ILSS: Mohammed Allehbi

On Tuesday, February 13, 2024, Mohammed Allehbi (Harvard Law School) presented “Creating a new Criminal Law: The Military-Administrative origins of Siyasa” as part of our Islamic Law Speaker Series. His presentation discusses how between 100 and 600 A.H./800 and 1200 C.E., Muslim rulers, governors, criminal magistrates, and police chiefs enforced criminal justice in cities with military-administrative methods and approaches largely distinct from the religious-jurisprudential frameworks established by jurists and judges collectively known as sharīʿa (sacred law).

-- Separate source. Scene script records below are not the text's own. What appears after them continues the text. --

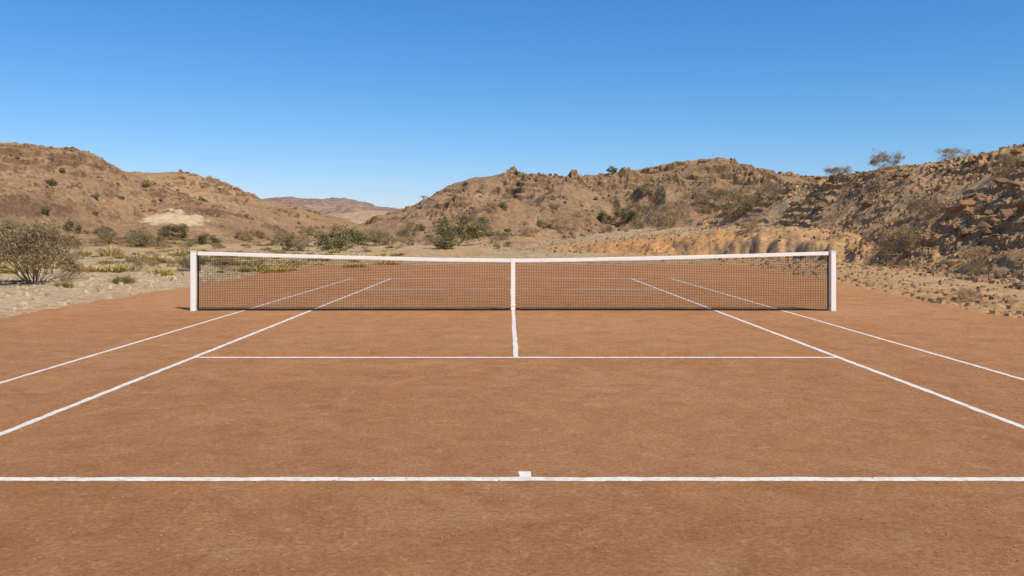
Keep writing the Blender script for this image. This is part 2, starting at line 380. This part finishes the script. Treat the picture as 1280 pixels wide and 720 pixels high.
# ------------------------------------------------------------------ net
def topz(x): return 1.055+.15*(np.abs(x)/6.5)**1.35
XE = 6.415
net = empty('tennis_net', (0, 0, 0))
tag(net, 'long black tennis net with white headband strung between two white posts', 'tennis net')
xs = np.linspace(-XE, XE, 161)
def ribbon(name, zt, zb, hy, m, parent):
    prof = [(-hy, 0.06), (-hy*.55, 0), (hy*.55, 0), (hy, .06), (hy, .94), (hy*.55, 1), (-hy*.55, 1), (-hy, .94)]
    V = []; k = len(prof)
    for x, t, b in zip(xs, zt, zb):
        for yy, q in prof: V.append((x, yy, b+(t-b)*q))
    Fc = []
    for i in range(len(xs)-1):
        for j in range(k):
            a = i*k+j; bq = i*k+(j+1) % k
            Fc.append((a, bq, bq+k, a+k))
    return link(name, mesh_np(name, V, Fc, False), m, parent)
wv = .006*perlin(xs*1.3, xs*0+.4, 8)
ribbon('headband', topz(xs)+wv*.4, topz(xs)-.074+wv, .014, M['tape'], net)
bw = .018*np.abs(perlin(xs*.8, xs*0+3.3, 9))+.001+.035*np.exp(-(xs/.12)**2)
ribbon('bottom_band', bw+.030, bw, .008, M['band'], net)
mb = MB(); nx = 375; gxs = np.linspace(-XE+.02, XE-.02, nx)
zt = topz(gxs)-.066; zb = np.interp(gxs, xs, bw)+.025
jx = .006*perlin(gxs*1.1, gxs*0+1.5, 4)
for x, a, b_, j in zip(gxs, zb, zt, jx):
    mb.bar((x, a), (x+j, b_), .0050, .0018)
rows = 31
for r in range(1, rows):
    q = r/rows; zz = zb+(zt-zb)*q
    for i in range(0, nx-1, 4):
        i2 = min(i+4, nx-1)
        mb.bar((gxs[i], zz[i]), (gxs[i2], zz[i2]), .0050, .0026)
link('netting', mb.mesh('netting'), M['netting'], net)
for s in (-1, 1):
    mb = MB(); x0 = s*(XE-.02); mb.box(min(x0, x0+s*.03), max(x0, x0+s*.03), -.007, .007, .03, float(topz(XE))-.08)
    link('side_band', mb.mesh('side_band'), M['band'], net)
mb = MB(); mb.box(-.042, .042, -.022, -.017, .012, 1.062); mb.box(-.042, .042, .017, .022, .012, 1.062); mb.box(-.042, .042, -.022, .022, 1.0625, 1.068)
st = link('centre_strap', mb.mesh('centre_strap'), M['tape'], net)
mb = MB(); mb.box(-.047, .047, -.03, -.0225, .09, .125); link('buckle', mb.mesh('buckle'), M['white_post'], st)
for s in (-1, 1):
    for za, zb_ in ((1.13, 1.142), (.10, .11)):
        mb = MB(); mb.box(min(s*(XE+.012), s*6.455), max(s*(XE+.012), s*6.455), -.006, .006, za, zb_)
        link('tie_cord', mb.mesh('tie_cord'), M['band'], net)
for s, lab in ((-1, 'square white net post at the left end of the net, beside the gravel'), (1, 'square white net post at the right end of the net, towards the rocky slope')):
    p = empty('net_post', (s*6.505, 0, 0)); tag(p, lab, 'net post')
    def bev(x0, x1, y0, y1, z0, z1, bw_, nm, m):
        bm = bmesh.new(); bmesh.ops.create_cube(bm, size=1)
        for v in bm.verts: v.co = Vector(((x0+x1)/2+v.co.x*(x1-x0), (y0+y1)/2+v.co.y*(y1-y0), (z0+z1)/2+v.co.z*(z1-z0)))
        bmesh.ops.bevel(bm, geom=bm.edges[:], offset=bw_, segments=2, affect='EDGES')
        me = bpy.data.meshes.new(nm); bm.to_mesh(me); bm.free(); return link(nm, me, m, p)
    bev(-.052, .052, -.052, .052, -.05, 1.20, .008, 'shaft', M['white_post'])
    bev(-.055, .055, -.055, .055, 1.201, 1.218, .006, 'cap', M['white_post'])

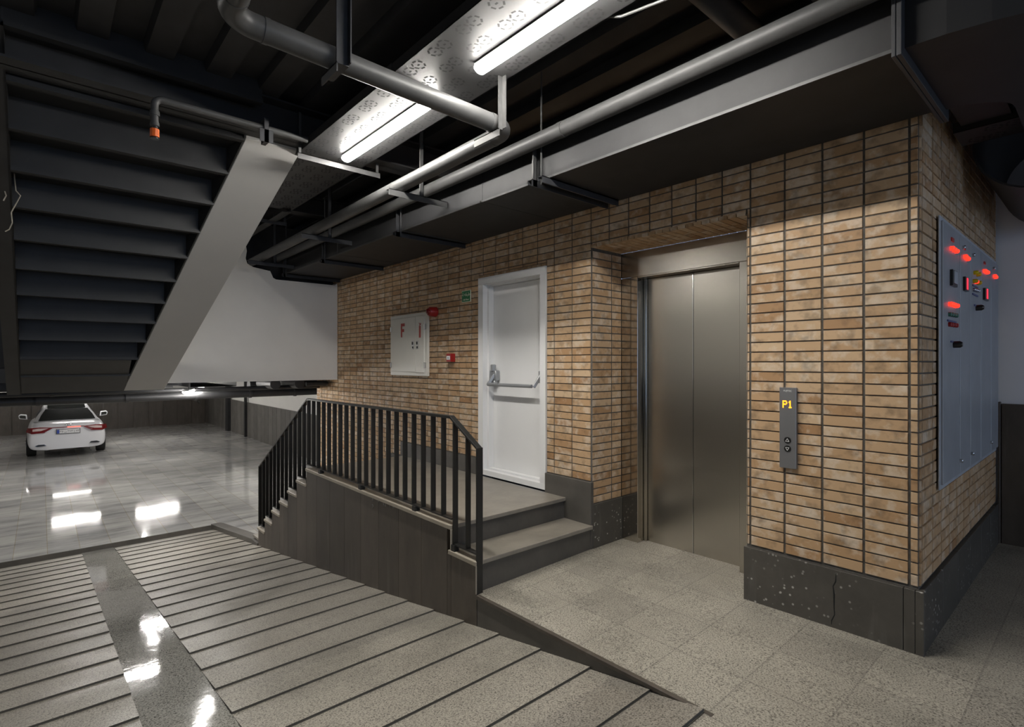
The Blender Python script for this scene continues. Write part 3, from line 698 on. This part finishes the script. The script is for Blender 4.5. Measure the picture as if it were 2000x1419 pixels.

Criminal administration inflicted excessive beatings, coercive interrogations, and long-term imprisonment on suspects and criminals alike for the express purpose of maintaining government authority and public order. Building on late-Umayyad political epistles, namely the letters of ʿAbd al-Ḥamīd al-Kātib (d. 132/750) and the ʿahd Ardashīr (Testatment of Ardashīr), scribes and other officials sought to formulate a rubric to encompass and legitimize this military-administrative authority and procedures in criminal justice. They experimented with various terms and frameworks, such as raʾy (discretionary judgment), tadbīr (administration), sulṭān (governing authority), mulk (Kingship), culminating in siyāsa (governance) as the primary source for criminal justice. Rulers, criminal magistrates, police chiefs, scribes, and judges justified their authority and practices in criminal justice with the legal rubric of siyāsa. In this talk, he examined the formation of this critical source of Islamic criminal law by tracing the military-administrative genealogy of siyāsa in the mirror for princes, administrative manuals, and literary sources. Fatma Gül Karagöz (Harvard Law School) served as the respondent.